THE PROBLEM – Please repeat all of the listing exactly.

DATA SEGMENT –

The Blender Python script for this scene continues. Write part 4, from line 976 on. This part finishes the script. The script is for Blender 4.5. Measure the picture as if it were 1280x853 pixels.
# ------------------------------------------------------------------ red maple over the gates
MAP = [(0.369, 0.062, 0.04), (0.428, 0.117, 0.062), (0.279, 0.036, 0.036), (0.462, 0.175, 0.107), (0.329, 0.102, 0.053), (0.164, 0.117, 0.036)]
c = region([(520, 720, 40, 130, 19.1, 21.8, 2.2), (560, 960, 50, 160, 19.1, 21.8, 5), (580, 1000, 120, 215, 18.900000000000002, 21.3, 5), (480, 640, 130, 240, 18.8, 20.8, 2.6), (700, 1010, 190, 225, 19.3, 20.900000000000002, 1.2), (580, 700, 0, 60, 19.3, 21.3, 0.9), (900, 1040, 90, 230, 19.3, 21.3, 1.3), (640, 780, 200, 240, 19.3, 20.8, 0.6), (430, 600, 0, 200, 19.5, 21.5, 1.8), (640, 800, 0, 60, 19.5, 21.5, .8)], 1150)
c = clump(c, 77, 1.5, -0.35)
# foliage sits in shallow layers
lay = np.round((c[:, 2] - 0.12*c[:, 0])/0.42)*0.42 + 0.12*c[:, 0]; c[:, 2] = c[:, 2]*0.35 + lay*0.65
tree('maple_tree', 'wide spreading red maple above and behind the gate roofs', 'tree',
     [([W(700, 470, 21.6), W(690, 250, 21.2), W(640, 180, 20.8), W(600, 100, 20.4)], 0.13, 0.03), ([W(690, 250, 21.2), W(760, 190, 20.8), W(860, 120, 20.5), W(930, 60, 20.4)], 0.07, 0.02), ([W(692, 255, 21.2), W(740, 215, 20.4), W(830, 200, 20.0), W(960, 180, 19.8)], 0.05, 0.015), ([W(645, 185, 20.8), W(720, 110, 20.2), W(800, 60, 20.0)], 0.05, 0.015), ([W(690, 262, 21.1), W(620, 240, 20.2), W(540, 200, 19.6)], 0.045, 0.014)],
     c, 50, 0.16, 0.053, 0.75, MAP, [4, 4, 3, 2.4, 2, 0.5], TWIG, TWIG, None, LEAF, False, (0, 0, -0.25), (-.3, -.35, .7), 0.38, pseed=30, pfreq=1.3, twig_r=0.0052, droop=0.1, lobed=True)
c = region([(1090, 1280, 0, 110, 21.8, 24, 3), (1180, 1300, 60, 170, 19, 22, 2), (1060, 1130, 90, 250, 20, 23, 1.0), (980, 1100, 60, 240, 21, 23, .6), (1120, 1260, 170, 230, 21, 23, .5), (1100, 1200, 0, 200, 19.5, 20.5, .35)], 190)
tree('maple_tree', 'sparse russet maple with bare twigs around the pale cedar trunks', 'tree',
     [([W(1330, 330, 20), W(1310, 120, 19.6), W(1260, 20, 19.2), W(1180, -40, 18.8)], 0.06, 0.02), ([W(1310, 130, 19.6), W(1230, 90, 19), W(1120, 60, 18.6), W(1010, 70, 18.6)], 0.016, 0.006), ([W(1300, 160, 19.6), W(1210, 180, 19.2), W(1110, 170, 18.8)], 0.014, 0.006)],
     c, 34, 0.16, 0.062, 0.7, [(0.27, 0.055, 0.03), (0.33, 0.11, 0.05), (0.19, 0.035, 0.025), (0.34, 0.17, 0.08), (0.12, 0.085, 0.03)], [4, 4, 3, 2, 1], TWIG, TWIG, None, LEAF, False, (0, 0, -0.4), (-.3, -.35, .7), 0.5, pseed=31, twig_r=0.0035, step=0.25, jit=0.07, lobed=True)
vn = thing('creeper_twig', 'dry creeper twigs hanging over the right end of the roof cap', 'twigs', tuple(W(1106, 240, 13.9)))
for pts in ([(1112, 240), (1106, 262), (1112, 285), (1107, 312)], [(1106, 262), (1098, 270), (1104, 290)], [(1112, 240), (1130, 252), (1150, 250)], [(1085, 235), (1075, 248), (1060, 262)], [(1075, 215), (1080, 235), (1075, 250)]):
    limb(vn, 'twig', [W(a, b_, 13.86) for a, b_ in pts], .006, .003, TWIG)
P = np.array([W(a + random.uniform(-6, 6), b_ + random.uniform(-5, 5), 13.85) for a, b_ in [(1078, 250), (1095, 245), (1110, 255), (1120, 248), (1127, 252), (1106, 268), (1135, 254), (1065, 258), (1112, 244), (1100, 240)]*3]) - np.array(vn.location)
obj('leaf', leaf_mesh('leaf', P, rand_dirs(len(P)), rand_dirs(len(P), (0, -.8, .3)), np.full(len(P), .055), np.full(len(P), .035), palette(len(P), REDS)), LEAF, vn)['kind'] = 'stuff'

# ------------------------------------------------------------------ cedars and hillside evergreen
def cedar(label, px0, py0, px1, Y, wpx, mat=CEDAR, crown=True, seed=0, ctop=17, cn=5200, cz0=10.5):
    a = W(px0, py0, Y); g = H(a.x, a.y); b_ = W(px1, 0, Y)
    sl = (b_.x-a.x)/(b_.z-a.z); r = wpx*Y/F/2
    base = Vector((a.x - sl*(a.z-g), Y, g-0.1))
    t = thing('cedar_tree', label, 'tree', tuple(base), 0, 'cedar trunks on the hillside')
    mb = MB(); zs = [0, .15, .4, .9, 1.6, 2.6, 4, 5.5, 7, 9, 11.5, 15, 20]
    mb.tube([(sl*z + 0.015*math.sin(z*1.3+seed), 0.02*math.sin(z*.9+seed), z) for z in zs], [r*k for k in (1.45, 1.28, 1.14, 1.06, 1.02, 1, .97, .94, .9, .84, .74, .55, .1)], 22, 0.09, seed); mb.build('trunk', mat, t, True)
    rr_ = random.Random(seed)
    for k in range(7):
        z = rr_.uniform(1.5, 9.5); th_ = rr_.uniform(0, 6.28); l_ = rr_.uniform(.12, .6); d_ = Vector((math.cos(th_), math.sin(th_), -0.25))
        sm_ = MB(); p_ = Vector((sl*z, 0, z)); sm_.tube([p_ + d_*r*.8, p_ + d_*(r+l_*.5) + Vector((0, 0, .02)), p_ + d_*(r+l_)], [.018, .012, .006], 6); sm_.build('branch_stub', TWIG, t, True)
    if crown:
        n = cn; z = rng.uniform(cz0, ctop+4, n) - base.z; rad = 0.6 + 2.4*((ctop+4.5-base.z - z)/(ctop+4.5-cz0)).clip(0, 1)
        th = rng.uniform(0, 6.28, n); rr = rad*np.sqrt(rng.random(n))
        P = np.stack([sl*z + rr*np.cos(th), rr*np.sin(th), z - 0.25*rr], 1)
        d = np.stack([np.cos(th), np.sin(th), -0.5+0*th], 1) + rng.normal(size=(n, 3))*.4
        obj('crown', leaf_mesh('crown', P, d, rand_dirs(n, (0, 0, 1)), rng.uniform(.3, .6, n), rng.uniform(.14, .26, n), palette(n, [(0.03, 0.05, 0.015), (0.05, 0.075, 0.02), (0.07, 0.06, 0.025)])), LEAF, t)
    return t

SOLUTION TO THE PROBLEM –
The Blender Python script for this scene continues. Write part 4, from line 976 on. This part finishes the script. The script is for Blender 4.5. Measure the picture as if it were 1280x853 pixels.
# ------------------------------------------------------------------ red maple over the gates
MAP = [(0.369, 0.062, 0.04), (0.428, 0.117, 0.062), (0.279, 0.036, 0.036), (0.462, 0.175, 0.107), (0.329, 0.102, 0.053), (0.164, 0.117, 0.036)]
c = region([(520, 720, 40, 130, 19.1, 21.8, 2.2), (560, 960, 50, 160, 19.1, 21.8, 5), (580, 1000, 120, 215, 18.900000000000002, 21.3, 5), (480, 640, 130, 240, 18.8, 20.8, 2.6), (700, 1010, 190, 225, 19.3, 20.900000000000002, 1.2), (580, 700, 0, 60, 19.3, 21.3, 0.9), (900, 1040, 90, 230, 19.3, 21.3, 1.3), (640, 780, 200, 240, 19.3, 20.8, 0.6), (430, 600, 0, 200, 19.5, 21.5, 1.8), (640, 800, 0, 60, 19.5, 21.5, .8)], 1150)
c = clump(c, 77, 1.5, -0.35)
# foliage sits in shallow layers
lay = np.round((c[:, 2] - 0.12*c[:, 0])/0.42)*0.42 + 0.12*c[:, 0]; c[:, 2] = c[:, 2]*0.35 + lay*0.65
tree('maple_tree', 'wide spreading red maple above and behind the gate roofs', 'tree',
     [([W(700, 470, 21.6), W(690, 250, 21.2), W(640, 180, 20.8), W(600, 100, 20.4)], 0.13, 0.03), ([W(690, 250, 21.2), W(760, 190, 20.8), W(860, 120, 20.5), W(930, 60, 20.4)], 0.07, 0.02), ([W(692, 255, 21.2), W(740, 215, 20.4), W(830, 200, 20.0), W(960, 180, 19.8)], 0.05, 0.015), ([W(645, 185, 20.8), W(720, 110, 20.2), W(800, 60, 20.0)], 0.05, 0.015), ([W(690, 262, 21.1), W(620, 240, 20.2), W(540, 200, 19.6)], 0.045, 0.014)],
     c, 50, 0.16, 0.053, 0.75, MAP, [4, 4, 3, 2.4, 2, 0.5], TWIG, TWIG, None, LEAF, False, (0, 0, -0.25), (-.3, -.35, .7), 0.38, pseed=30, pfreq=1.3, twig_r=0.0052, droop=0.1, lobed=True)
c = region([(1090, 1280, 0, 110, 21.8, 24, 3), (1180, 1300, 60, 170, 19, 22, 2), (1060, 1130, 90, 250, 20, 23, 1.0), (980, 1100, 60, 240, 21, 23, .6), (1120, 1260, 170, 230, 21, 23, .5), (1100, 1200, 0, 200, 19.5, 20.5, .35)], 190)
tree('maple_tree', 'sparse russet maple with bare twigs around the pale cedar trunks', 'tree',
     [([W(1330, 330, 20), W(1310, 120, 19.6), W(1260, 20, 19.2), W(1180, -40, 18.8)], 0.06, 0.02), ([W(1310, 130, 19.6), W(1230, 90, 19), W(1120, 60, 18.6), W(1010, 70, 18.6)], 0.016, 0.006), ([W(1300, 160, 19.6), W(1210, 180, 19.2), W(1110, 170, 18.8)], 0.014, 0.006)],
     c, 34, 0.16, 0.062, 0.7, [(0.27, 0.055, 0.03), (0.33, 0.11, 0.05), (0.19, 0.035, 0.025), (0.34, 0.17, 0.08), (0.12, 0.085, 0.03)], [4, 4, 3, 2, 1], TWIG, TWIG, None, LEAF, False, (0, 0, -0.4), (-.3, -.35, .7), 0.5, pseed=31, twig_r=0.0035, step=0.25, jit=0.07, lobed=True)
vn = thing('creeper_twig', 'dry creeper twigs hanging over the right end of the roof cap', 'twigs', tuple(W(1106, 240, 13.9)))
for pts in ([(1112, 240), (1106, 262), (1112, 285), (1107, 312)], [(1106, 262), (1098, 270), (1104, 290)], [(1112, 240), (1130, 252), (1150, 250)], [(1085, 235), (1075, 248), (1060, 262)], [(1075, 215), (1080, 235), (1075, 250)]):
    limb(vn, 'twig', [W(a, b_, 13.86) for a, b_ in pts], .006, .003, TWIG)
P = np.array([W(a + random.uniform(-6, 6), b_ + random.uniform(-5, 5), 13.85) for a, b_ in [(1078, 250), (1095, 245), (1110, 255), (1120, 248), (1127, 252), (1106, 268), (1135, 254), (1065, 258), (1112, 244), (1100, 240)]*3]) - np.array(vn.location)
obj('leaf', leaf_mesh('leaf', P, rand_dirs(len(P)), rand_dirs(len(P), (0, -.8, .3)), np.full(len(P), .055), np.full(len(P), .035), palette(len(P), REDS)), LEAF, vn)['kind'] = 'stuff'

# ------------------------------------------------------------------ cedars and hillside evergreen
def cedar(label, px0, py0, px1, Y, wpx, mat=CEDAR, crown=True, seed=0, ctop=17, cn=5200, cz0=10.5):
    a = W(px0, py0, Y); g = H(a.x, a.y); b_ = W(px1, 0, Y)
    sl = (b_.x-a.x)/(b_.z-a.z); r = wpx*Y/F/2
    base = Vector((a.x - sl*(a.z-g), Y, g-0.1))
    t = thing('cedar_tree', label, 'tree', tuple(base), 0, 'cedar trunks on the hillside')
    mb = MB(); zs = [0, .15, .4, .9, 1.6, 2.6, 4, 5.5, 7, 9, 11.5, 15, 20]
    mb.tube([(sl*z + 0.015*math.sin(z*1.3+seed), 0.02*math.sin(z*.9+seed), z) for z in zs], [r*k for k in (1.45, 1.28, 1.14, 1.06, 1.02, 1, .97, .94, .9, .84, .74, .55, .1)], 22, 0.09, seed); mb.build('trunk', mat, t, True)
    rr_ = random.Random(seed)
    for k in range(7):
        z = rr_.uniform(1.5, 9.5); th_ = rr_.uniform(0, 6.28); l_ = rr_.uniform(.12, .6); d_ = Vector((math.cos(th_), math.sin(th_), -0.25))
        sm_ = MB(); p_ = Vector((sl*z, 0, z)); sm_.tube([p_ + d_*r*.8, p_ + d_*(r+l_*.5) + Vector((0, 0, .02)), p_ + d_*(r+l_)], [.018, .012, .006], 6); sm_.build('branch_stub', TWIG, t, True)
    if crown:
        n = cn; z = rng.uniform(cz0, ctop+4, n) - base.z; rad = 0.6 + 2.4*((ctop+4.5-base.z - z)/(ctop+4.5-cz0)).clip(0, 1)
        th = rng.uniform(0, 6.28, n); rr = rad*np.sqrt(rng.random(n))
        P = np.stack([sl*z + rr*np.cos(th), rr*np.sin(th), z - 0.25*rr], 1)
        d = np.stack([np.cos(th), np.sin(th), -0.5+0*th], 1) + rng.normal(size=(n, 3))*.4
        obj('crown', leaf_mesh('crown', P, d, rand_dirs(n, (0, 0, 1)), rng.uniform(.3, .6, n), rng.uniform(.14, .26, n), palette(n, [(0.03, 0.05, 0.015), (0.05, 0.075, 0.02), (0.07, 0.06, 0.025)])), LEAF, t)
    return t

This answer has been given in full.